Following its premiere at South Coast Repertory in 2001, The Beard of Avon proved popular all over the country. Given Austin's interest in Shakespeare and deep irreverent streak, it was inevitable that it would wind up here at some point. Norman Blumensaadt, the artistic director of Different Stages, maybe the closest thing Austin has to a classical theatre company, says he's long wanted to do a play that makes fun of or has fun with Shakespeare. "I've considered Charles Ludlam's version of Hamlet, Stage Blood, and Stoppard's Dogg's Hamlet, Cahoot's MacBeth," he says. "So I liked Amy Freed's play." He's enlisted Scott Tesh (Different Stages' The Playboy of the Western World) to be his Stratford man and Mark Balester (A Perfect Ganesh) to take on the Oxfordian mantle.
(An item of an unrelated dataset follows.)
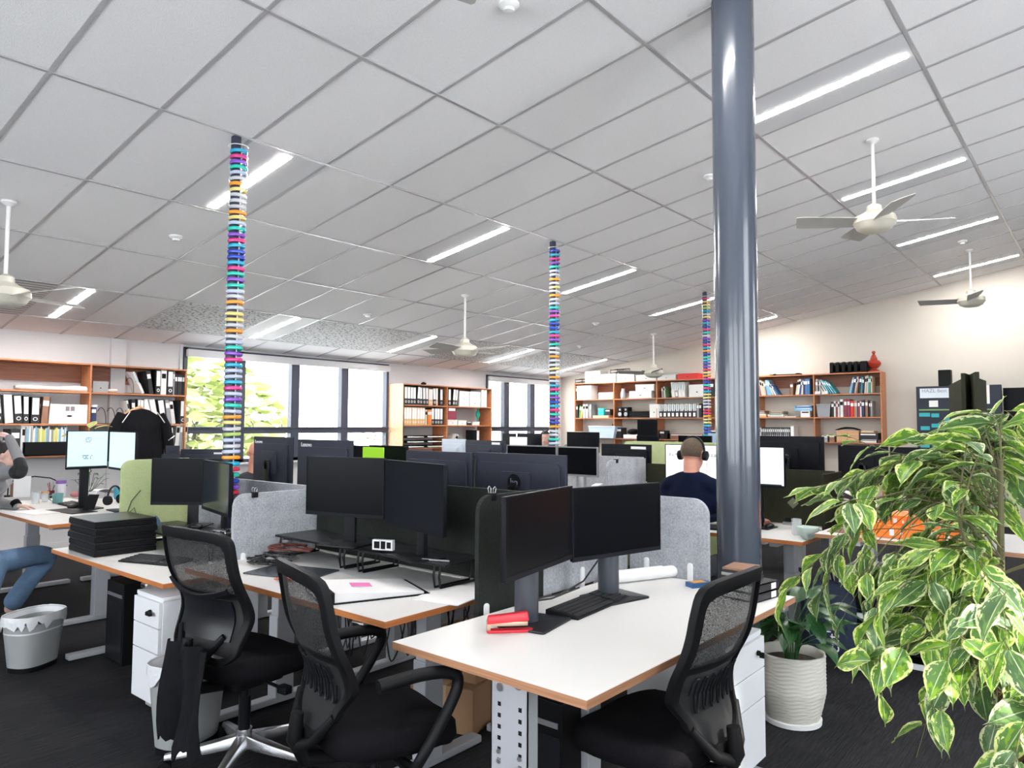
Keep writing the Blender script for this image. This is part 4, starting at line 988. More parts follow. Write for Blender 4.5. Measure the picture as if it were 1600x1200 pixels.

With the comedy's nonstop wordplay, humor both high and low, and ribbing of theatrical conventions and egos, they should have great fun and be able to defuse the tension of the authorship debate in the bargain.
I mean, it sure beats lowering yourself into the quagmire that is the deadly serious disputation over who wrote Shakespeare's plays. Even Amy Freed will tell you that. "If you start reading about this, you'll go mad," she told one interviewer. "Trust me."